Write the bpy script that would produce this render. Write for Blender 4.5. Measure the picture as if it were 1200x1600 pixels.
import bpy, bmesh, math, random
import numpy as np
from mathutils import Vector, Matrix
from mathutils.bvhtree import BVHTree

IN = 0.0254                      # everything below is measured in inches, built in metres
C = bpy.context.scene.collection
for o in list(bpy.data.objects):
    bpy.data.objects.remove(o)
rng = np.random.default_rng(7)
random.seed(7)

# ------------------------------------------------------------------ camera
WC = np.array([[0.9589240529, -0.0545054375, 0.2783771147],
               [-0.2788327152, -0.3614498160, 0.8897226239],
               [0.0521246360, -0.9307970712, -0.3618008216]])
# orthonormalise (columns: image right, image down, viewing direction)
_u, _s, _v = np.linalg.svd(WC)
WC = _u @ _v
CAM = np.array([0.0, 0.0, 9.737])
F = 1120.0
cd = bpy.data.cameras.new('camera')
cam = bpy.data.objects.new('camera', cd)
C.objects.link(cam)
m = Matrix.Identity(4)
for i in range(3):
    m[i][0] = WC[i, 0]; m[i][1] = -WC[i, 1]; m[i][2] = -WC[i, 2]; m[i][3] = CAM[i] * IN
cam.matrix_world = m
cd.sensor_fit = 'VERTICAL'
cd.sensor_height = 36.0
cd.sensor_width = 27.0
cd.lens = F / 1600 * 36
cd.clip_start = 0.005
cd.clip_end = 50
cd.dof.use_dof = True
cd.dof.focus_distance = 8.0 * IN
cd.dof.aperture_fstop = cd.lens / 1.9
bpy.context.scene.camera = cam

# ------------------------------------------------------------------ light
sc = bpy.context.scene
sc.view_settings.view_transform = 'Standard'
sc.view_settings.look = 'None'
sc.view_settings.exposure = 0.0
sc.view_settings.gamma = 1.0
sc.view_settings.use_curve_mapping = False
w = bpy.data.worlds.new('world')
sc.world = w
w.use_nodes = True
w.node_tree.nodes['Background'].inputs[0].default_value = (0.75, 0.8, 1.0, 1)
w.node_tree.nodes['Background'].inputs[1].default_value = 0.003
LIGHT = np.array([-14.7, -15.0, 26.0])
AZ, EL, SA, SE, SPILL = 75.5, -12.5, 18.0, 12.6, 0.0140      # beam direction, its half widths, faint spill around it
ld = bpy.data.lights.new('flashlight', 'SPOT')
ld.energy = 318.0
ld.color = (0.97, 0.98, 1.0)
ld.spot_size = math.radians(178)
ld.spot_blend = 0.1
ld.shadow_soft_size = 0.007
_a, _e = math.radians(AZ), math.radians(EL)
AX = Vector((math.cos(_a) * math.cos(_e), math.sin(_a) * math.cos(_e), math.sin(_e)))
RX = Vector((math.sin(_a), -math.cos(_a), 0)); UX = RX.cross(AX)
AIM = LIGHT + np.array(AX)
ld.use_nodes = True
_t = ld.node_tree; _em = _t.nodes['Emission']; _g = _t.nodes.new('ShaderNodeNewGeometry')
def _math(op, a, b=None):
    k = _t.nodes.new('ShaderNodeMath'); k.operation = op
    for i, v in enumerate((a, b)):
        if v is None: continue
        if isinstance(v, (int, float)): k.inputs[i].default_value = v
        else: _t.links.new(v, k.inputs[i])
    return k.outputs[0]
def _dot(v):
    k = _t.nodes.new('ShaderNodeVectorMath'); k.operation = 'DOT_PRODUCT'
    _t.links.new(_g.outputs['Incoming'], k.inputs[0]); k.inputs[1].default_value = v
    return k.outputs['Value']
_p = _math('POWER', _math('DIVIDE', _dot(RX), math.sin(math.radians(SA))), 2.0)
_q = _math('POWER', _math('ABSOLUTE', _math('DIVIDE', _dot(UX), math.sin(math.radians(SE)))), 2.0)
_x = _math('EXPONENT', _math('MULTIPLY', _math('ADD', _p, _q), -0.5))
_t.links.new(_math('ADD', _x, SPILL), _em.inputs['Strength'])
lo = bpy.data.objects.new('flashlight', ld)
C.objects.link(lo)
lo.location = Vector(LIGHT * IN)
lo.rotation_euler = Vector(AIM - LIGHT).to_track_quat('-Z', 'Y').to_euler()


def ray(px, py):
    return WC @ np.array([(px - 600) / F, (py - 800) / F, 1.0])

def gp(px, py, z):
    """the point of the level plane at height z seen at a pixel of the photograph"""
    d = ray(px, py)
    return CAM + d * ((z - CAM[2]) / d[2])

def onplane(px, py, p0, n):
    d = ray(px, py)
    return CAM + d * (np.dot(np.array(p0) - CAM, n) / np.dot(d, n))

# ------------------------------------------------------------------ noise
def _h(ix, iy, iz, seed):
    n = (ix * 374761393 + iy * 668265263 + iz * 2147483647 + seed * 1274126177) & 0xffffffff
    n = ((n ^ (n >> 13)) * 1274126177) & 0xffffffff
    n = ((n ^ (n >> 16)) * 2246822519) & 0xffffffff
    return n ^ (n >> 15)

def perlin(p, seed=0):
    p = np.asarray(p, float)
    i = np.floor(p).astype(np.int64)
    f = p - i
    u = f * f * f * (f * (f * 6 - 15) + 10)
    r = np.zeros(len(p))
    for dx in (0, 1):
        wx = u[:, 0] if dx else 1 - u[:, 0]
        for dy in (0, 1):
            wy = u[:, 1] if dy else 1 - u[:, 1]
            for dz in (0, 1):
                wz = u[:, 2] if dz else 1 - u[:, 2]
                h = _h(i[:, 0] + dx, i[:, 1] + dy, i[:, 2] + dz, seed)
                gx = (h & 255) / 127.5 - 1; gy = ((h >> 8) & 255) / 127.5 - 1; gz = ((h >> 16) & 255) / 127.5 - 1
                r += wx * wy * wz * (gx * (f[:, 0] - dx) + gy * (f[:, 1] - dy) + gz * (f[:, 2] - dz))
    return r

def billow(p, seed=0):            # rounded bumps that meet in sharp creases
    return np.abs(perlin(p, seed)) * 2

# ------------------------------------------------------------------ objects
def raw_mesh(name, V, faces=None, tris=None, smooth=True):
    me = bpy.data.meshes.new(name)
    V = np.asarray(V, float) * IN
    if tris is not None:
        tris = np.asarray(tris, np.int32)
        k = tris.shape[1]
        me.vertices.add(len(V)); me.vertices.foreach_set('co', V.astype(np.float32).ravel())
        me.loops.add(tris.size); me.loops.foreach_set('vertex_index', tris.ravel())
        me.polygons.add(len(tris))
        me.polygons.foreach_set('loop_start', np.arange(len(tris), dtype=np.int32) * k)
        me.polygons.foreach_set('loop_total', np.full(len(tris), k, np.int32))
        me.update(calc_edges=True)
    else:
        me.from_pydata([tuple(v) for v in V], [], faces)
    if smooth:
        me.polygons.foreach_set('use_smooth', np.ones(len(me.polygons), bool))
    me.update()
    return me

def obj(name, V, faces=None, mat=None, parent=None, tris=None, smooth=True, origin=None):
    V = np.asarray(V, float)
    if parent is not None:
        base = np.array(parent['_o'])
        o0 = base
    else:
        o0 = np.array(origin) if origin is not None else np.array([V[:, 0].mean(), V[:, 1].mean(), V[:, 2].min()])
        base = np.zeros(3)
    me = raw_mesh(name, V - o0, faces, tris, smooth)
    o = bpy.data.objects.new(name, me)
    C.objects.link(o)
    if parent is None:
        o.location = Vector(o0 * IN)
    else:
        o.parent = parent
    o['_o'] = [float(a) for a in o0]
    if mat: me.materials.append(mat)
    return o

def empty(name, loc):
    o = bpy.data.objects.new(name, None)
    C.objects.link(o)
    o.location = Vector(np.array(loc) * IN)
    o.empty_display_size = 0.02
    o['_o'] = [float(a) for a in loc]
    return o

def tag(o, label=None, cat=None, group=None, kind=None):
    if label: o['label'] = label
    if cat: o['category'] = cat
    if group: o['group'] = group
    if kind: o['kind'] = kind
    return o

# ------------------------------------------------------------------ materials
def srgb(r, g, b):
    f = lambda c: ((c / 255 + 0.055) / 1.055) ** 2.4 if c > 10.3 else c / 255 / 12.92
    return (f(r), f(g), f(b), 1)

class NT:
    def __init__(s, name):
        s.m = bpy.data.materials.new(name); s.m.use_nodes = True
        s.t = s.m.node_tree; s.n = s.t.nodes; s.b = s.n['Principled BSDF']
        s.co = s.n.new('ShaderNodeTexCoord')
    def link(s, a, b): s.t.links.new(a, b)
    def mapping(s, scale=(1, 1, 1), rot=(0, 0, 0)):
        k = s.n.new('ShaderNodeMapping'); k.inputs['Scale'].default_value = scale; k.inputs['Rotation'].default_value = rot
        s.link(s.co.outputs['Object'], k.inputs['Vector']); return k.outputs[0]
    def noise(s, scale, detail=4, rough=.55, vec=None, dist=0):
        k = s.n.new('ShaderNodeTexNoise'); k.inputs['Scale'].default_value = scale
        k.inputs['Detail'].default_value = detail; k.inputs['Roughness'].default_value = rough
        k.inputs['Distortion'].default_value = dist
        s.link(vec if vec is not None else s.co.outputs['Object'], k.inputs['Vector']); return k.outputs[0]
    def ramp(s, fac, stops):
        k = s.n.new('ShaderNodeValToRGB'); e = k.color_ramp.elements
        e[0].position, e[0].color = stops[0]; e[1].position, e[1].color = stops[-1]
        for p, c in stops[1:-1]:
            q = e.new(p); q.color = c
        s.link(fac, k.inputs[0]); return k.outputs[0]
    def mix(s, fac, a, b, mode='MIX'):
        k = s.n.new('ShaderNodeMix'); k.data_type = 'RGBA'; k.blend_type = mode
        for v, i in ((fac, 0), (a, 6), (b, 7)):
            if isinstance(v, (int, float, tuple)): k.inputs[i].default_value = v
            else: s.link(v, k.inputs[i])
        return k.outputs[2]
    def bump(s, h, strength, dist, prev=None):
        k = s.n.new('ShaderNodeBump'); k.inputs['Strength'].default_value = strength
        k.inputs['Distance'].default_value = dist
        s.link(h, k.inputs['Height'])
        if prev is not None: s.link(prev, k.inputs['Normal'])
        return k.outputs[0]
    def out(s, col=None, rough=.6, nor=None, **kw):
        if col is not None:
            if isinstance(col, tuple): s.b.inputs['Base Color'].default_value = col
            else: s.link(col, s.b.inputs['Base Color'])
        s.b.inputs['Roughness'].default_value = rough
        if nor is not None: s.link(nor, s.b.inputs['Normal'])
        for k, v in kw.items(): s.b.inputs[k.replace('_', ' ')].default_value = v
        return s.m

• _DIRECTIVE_
Write out the listing's lines exactly, from its first line through the line that contains "from mathutils.bvhtree import BVHTree", and stop there.

• _ANSWER IN FULL_
Write the bpy script that would produce this render. Write for Blender 4.5. Measure the picture as if it were 1200x1600 pixels.
import bpy, bmesh, math, random
import numpy as np
from mathutils import Vector, Matrix
from mathutils.bvhtree import BVHTree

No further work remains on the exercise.